The Continent beckons
Countries like Italy, Spain, Germany and France offer the greatest real estate opportunity, as they are in the very early stages of restructuring, according to Stuart Rothenberg, global co-chief operating officer of Goldman’s real estate principal investment area. Its Whitehall Street fund, which also invests in distressed and recovering markets, has so far completed 65% of its real state investing outside the U.S.

“Europe is fundamentally a very attractive market from a core real estate standpoint,” Rothenberg said. “It’s a real recovery market.”

For now everyone is vying for Italy, the country that showed the highest property returns in the second quarter, with a gain of 31% year-on-year, according to Salomon Smith Barney’s world property index. “Italy is a great focus right now, because it’s still in its early stages of restructuring,” explained J.P. Morgan’s Zehner. The diversified property and investment management, Beni Stabili SPA, which was shed by finance group San Paulo ISI in late 1999, already shows a 60% increase in its share price year-to-date. ENI, the Italian energy group, which put its real estate group up for sale, is being wooed by so many suitors that it still reportedly hasn’t been able to whittle down their number. In March the purchase offers started to roll in from Goldman’s Whitehall and Donaldson, Lufkin & Jenrette, among others.

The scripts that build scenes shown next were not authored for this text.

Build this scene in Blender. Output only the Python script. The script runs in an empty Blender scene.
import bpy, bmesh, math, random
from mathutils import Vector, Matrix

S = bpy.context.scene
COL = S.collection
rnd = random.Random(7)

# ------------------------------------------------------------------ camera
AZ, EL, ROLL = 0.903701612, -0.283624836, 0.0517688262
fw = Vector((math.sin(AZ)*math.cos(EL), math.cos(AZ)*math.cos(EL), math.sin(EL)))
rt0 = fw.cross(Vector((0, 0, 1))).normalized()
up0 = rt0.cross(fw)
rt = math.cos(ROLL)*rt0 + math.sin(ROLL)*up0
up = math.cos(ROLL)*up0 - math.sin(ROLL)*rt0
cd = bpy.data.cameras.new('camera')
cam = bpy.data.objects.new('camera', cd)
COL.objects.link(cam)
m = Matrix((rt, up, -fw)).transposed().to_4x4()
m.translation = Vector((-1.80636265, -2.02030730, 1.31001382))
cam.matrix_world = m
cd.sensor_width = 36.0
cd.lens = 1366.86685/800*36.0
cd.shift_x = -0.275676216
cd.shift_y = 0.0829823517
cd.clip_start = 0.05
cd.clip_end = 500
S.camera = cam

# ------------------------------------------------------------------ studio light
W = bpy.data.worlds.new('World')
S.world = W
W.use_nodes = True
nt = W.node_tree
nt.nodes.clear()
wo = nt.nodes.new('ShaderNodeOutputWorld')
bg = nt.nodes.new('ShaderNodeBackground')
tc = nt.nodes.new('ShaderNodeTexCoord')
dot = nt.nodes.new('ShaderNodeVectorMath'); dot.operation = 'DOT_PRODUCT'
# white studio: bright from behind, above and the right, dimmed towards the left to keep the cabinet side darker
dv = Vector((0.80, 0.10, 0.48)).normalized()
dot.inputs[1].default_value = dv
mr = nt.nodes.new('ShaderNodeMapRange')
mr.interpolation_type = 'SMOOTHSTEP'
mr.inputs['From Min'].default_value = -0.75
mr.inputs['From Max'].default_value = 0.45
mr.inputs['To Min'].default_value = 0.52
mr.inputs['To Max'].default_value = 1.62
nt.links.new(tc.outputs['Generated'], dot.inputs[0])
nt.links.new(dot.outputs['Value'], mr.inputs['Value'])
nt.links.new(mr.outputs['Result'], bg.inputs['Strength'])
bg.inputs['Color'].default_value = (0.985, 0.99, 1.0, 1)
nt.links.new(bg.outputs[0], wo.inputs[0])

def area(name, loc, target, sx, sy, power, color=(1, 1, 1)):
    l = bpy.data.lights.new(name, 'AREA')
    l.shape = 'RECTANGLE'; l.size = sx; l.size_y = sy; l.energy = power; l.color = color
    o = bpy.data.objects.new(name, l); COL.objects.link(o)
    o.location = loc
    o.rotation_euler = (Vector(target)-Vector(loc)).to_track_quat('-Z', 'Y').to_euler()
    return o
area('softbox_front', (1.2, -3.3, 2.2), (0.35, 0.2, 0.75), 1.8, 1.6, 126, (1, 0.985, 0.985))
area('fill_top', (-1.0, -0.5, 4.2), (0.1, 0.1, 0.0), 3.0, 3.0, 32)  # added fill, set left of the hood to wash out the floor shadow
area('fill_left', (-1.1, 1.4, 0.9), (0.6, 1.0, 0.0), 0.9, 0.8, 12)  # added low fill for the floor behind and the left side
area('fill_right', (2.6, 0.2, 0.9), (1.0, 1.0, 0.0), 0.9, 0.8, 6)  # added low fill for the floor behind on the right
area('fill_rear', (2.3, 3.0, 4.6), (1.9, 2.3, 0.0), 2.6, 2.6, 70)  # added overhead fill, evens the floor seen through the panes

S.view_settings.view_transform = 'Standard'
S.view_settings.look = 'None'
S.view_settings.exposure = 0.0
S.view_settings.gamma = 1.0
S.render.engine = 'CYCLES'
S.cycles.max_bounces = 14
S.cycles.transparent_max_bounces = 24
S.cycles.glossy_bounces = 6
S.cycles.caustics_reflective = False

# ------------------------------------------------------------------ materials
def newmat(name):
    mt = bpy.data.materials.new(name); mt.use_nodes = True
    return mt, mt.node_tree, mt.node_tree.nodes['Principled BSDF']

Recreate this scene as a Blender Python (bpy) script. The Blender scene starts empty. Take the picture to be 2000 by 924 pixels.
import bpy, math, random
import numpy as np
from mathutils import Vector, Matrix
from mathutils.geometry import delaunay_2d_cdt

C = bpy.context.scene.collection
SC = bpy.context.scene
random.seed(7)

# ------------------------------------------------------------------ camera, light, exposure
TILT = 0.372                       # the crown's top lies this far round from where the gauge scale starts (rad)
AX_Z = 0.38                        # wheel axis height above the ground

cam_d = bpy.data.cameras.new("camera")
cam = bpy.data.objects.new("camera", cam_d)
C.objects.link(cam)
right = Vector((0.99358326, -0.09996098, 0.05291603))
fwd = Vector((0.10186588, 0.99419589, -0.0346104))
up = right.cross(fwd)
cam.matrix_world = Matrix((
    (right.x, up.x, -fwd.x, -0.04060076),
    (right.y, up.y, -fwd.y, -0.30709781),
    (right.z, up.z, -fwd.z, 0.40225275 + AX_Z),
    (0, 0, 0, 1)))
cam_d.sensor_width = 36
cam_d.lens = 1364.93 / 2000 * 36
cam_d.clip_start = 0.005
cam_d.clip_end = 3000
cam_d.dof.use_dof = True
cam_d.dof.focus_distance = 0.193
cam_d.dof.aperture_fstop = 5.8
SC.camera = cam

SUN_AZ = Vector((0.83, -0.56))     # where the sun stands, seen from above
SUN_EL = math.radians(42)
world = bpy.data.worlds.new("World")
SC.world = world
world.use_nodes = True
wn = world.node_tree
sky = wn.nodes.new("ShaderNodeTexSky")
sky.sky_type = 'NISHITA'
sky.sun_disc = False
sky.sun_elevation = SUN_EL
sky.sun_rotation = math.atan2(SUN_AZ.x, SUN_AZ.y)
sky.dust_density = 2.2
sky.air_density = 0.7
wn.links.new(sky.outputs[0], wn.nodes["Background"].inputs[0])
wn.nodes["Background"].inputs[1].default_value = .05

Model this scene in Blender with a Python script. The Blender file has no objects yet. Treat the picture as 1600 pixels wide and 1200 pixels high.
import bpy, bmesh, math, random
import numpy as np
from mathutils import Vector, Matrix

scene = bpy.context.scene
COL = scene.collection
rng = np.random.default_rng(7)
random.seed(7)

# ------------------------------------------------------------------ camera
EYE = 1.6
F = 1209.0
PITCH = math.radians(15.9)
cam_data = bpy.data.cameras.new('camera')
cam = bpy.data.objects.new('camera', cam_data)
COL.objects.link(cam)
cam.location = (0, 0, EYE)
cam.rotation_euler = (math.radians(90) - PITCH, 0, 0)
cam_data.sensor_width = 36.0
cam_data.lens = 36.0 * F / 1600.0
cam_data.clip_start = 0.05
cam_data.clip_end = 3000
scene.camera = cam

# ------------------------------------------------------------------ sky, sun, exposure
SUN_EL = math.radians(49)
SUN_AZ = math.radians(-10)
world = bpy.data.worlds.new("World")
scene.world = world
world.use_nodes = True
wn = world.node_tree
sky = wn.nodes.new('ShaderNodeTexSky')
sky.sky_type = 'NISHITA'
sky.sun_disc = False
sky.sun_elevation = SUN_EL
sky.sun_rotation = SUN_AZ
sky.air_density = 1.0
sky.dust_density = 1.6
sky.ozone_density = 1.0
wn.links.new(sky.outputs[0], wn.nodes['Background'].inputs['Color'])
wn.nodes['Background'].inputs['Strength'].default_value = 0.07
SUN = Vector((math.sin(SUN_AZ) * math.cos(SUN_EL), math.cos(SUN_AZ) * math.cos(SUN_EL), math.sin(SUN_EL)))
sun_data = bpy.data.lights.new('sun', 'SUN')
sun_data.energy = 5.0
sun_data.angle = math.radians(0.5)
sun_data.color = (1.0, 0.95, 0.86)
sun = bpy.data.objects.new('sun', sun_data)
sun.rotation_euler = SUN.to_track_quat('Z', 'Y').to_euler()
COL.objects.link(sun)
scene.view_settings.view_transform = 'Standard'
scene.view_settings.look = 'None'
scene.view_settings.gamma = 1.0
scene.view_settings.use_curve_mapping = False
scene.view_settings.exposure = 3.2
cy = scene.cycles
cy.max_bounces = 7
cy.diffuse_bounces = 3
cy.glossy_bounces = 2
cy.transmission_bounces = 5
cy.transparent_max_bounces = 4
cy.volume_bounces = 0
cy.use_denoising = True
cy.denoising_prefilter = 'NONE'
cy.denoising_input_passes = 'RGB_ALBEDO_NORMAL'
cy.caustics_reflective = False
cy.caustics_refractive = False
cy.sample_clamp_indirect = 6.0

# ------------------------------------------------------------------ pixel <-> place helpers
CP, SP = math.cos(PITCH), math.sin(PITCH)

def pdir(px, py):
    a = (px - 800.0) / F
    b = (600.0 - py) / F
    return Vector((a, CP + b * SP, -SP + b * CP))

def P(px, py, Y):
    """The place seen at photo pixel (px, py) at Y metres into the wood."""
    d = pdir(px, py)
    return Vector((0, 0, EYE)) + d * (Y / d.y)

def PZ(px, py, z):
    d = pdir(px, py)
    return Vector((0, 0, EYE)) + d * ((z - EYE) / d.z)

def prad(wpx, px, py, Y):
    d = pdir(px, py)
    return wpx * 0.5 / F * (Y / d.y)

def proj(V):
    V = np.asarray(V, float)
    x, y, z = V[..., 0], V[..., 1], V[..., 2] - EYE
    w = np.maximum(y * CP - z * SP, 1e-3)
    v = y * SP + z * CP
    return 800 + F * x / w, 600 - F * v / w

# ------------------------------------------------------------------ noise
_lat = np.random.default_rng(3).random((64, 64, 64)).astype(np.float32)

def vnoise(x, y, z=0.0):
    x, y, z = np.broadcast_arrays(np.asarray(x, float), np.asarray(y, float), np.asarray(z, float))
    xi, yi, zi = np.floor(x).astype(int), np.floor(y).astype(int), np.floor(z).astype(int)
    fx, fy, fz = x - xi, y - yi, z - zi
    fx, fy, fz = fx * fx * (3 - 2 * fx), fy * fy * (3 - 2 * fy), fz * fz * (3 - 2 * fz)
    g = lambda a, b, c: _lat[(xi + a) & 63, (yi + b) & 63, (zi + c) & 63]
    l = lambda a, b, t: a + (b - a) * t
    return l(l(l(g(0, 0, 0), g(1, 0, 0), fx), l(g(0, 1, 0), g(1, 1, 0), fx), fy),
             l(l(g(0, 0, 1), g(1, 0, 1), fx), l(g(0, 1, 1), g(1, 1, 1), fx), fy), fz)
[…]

Even Germany’s national mindset in regard to offering up its real estate is changing, out of necessity. “Real estate in Germany has been regarded as the family jewels you store away,” said Zehner. The country’s property performance, which currently ranks at the bottom of 23 countries, based on Salomon’s index with a negative 20% return, needs capital from outsiders. Recent tax law changes that go into effect in 2002 will help the country open up. Companies will be able to sell subsidiaries without paying capital gains taxes.

Japan’s potential
The scale of Japanese nonperforming assets continues to hold out good real estate potential for principal and CMBS investing. Opportunity fund investors continue to expect the pace of distressed asset sales to pick up. “There’s been a dribble, and we suspect there will be more,” said Zehner.

Despite fiscal reforms in Japan, there haven’t been enough to make huge inroads into its real estate status quo. Cultural values remain roadblocks. “Embarrassed by their problem real estate loans and assets, the Japanese try not to disclose it,” observed Zehner.

Instead of embracing eager U.S. investors, the Japanese are developing their own Japanese Real Estate Investment Trust as a way to funnel public capital markets into real estate.

There are sporadic flurries of activity on the real estate front in Japan, as evidenced by last week’s securitization of $286.5 million in failed real estate loans by Morgan Stanley Dean Witter, but it isn’t likely to spawn follow-on real estate deals. Indeed, it is only the second-ever distressed real estate securitization of its kind.